Foreign dignitaries who visited the city were always duly impressed by the wonderful way Amsterdam treated its inhabitants. The city was praised for its Christian policies (socialism had not yet been invented then). As for a reference to Christianity, it was not so much the city who paid for all this; it was the churches; if a person was sick, his church was expected to pay for his treatment. Anyway, The city became known as the town with little crime; it expelled useless strangers, put lazy people to work, and cared for its needy.
This, of course, paints a little too rosy of a picture.
In 1570 Philip II, King of Spain, send out a decree that stated that crime should be seen as an offence against the State. It was the duty of the said State to inflict punishment. These punishments included death, mutilation, humiliation, banishment, branding, corporal punishment, fines or community service. Another point of notice is that a judge did not need to limit himself to only one punishment.
Humiliation meant you were put in the pillory; I just learned a new word. You were tied to a pole in a public place for a certain amount of time (think days), and your crime was usually mentioned. Pelting the criminal with rotten vegetables was another favourite way to pass the time for those being so inclined. A thief was often bereaved of one of his hands as well.

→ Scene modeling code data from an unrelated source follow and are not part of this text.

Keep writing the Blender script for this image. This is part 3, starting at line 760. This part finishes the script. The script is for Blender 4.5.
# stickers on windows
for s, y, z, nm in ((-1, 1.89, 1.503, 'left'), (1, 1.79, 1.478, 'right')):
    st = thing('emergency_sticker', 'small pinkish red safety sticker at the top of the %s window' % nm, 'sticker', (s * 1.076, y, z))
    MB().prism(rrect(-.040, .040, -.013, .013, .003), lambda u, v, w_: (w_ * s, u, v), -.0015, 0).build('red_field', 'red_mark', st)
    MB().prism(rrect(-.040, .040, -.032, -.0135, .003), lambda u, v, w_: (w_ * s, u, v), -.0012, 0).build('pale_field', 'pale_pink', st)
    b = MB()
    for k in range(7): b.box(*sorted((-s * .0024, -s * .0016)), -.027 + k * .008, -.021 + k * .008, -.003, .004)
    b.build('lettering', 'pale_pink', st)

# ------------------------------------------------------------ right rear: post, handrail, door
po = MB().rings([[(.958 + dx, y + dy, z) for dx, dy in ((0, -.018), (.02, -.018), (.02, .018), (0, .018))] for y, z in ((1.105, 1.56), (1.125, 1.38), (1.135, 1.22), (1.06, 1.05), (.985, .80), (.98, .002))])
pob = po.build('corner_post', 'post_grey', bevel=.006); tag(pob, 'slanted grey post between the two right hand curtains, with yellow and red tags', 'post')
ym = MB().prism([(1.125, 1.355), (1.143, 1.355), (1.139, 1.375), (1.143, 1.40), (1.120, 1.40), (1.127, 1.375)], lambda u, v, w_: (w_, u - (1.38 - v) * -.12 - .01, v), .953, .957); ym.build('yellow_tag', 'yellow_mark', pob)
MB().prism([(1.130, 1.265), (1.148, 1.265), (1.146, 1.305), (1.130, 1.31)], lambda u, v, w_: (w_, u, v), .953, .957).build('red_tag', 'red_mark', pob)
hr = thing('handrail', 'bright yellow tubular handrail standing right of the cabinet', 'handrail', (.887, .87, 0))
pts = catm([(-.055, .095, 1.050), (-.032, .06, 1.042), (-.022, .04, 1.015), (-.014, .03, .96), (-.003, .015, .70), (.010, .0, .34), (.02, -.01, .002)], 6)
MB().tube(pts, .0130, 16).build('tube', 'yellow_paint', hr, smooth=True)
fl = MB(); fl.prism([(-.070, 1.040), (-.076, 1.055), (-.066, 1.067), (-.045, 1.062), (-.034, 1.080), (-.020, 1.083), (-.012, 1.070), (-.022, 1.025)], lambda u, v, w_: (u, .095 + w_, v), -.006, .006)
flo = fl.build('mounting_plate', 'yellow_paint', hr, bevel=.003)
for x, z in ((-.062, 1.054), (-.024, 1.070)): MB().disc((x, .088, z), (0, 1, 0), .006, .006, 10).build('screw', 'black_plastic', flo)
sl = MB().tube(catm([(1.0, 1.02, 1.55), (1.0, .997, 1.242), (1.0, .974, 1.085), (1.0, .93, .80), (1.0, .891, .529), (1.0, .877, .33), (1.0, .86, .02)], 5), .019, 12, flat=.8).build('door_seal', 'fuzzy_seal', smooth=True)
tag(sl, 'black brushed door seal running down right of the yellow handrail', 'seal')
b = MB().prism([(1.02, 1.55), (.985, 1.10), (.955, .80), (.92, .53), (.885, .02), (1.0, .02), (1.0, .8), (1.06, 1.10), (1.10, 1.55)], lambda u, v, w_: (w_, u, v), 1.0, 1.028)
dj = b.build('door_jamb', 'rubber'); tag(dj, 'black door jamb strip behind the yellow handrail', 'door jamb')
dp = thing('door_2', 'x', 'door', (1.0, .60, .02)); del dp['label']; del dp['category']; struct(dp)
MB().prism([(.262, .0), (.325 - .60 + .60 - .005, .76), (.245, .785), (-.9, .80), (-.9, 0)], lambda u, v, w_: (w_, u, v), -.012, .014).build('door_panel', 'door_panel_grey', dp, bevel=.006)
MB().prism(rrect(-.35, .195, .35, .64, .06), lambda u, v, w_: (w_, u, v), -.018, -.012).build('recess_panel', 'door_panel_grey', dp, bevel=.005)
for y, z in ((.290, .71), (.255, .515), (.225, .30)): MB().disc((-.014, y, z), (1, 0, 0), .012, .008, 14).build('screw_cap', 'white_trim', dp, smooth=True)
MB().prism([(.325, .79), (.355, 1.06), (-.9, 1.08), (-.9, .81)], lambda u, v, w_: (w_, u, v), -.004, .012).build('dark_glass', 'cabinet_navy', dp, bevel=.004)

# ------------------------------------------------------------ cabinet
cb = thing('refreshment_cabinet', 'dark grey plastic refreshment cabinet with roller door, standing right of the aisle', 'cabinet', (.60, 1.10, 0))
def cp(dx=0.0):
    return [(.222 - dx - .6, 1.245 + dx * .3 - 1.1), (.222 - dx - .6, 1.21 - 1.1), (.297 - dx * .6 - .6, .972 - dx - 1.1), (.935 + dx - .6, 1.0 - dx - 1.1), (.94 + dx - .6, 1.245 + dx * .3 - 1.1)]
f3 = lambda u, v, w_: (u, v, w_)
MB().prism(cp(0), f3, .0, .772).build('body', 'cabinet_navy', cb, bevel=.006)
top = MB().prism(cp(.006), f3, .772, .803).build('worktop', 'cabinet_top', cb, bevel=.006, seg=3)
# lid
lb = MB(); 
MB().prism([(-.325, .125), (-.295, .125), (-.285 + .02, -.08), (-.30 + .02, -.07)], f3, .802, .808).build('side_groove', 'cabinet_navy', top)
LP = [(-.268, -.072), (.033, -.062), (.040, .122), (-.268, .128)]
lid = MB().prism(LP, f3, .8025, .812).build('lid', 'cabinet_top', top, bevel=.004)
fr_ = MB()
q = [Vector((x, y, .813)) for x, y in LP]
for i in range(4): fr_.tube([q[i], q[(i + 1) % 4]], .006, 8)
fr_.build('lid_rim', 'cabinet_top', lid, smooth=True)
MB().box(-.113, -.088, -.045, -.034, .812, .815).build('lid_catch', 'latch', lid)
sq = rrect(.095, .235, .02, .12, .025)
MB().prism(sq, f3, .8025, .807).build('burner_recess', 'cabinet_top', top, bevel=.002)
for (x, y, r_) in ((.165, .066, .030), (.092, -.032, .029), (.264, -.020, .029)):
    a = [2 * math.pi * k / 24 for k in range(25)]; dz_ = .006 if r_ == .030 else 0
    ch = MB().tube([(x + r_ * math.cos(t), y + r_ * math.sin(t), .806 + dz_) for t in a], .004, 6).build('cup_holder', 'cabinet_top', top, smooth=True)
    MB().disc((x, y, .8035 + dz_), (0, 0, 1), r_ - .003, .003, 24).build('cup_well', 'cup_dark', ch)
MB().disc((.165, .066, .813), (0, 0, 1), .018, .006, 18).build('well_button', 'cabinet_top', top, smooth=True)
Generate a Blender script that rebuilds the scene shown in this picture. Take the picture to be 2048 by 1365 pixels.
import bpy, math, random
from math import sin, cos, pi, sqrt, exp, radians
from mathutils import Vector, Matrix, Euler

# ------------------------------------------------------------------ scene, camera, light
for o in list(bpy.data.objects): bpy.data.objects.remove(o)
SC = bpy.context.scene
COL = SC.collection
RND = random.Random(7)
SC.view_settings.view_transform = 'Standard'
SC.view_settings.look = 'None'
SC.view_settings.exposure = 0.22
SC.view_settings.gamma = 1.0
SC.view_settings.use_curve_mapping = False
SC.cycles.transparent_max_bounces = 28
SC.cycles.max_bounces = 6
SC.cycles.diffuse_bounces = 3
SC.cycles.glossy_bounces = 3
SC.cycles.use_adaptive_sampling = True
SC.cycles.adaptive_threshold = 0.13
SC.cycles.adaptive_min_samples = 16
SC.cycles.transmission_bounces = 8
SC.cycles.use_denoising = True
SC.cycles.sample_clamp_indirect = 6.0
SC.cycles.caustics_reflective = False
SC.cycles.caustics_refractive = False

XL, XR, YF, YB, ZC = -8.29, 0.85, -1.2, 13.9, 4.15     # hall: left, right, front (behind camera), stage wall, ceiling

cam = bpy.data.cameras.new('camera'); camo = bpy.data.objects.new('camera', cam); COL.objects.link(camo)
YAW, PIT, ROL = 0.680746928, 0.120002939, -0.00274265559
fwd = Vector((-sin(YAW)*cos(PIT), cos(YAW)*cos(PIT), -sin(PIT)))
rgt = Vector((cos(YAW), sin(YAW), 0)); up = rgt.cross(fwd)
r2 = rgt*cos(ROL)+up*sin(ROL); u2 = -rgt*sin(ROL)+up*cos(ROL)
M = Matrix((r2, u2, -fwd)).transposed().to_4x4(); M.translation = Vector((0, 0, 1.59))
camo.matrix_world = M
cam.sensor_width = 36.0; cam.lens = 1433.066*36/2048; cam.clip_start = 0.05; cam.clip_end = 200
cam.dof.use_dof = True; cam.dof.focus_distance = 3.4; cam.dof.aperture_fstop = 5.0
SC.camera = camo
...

Confessions were often forced out of people, they had to be repeated in court, but that wasn’t usually a problem for law enforcers in those days.
Clerical courts
We must not forget that in the past, the church played an important role in society. There were clerical courts in existence that had the power to inflict severe punishments.
When church and state were divorced (1795) and the state became the sole judiciary, things were supposed to change, but they didn’t. Not really. Within the religious communities, old laws were upheld, practised and kept. Transgressions often resulted in severe punishments.
One has to admit, the house of correction was not an entire failure
At the end of the sixteenth century, the old practice of corporal punishment had become ineffective. There were too many people running around town with visual evidence of having been convicted of a crime. It wasn’t very comfortable. Poverty was rampant, so people were frequently tempted to get something to eat without paying for it.
A man called Coornhert in 1587 had the gall to criticize the laws of Phillip II. He suggested it would be far better if the convicted men are put to work. Therefore if he had finished his sentence, he would still appear intact, not mutilated or branded and be able to return to employment without stigma. His work in mind was that of a slave on a ship or community service for the state or church if the offence was minor. Of course, the British had the ultimate solution of sending them off to Australia.
What about Evert Jansz?
The boy got away with his crime and avoided any serious punishment, he was sentenced to forced labour, but his sentence was never executed.
The house of correction is window number 9 in the Canon of Amsterdam.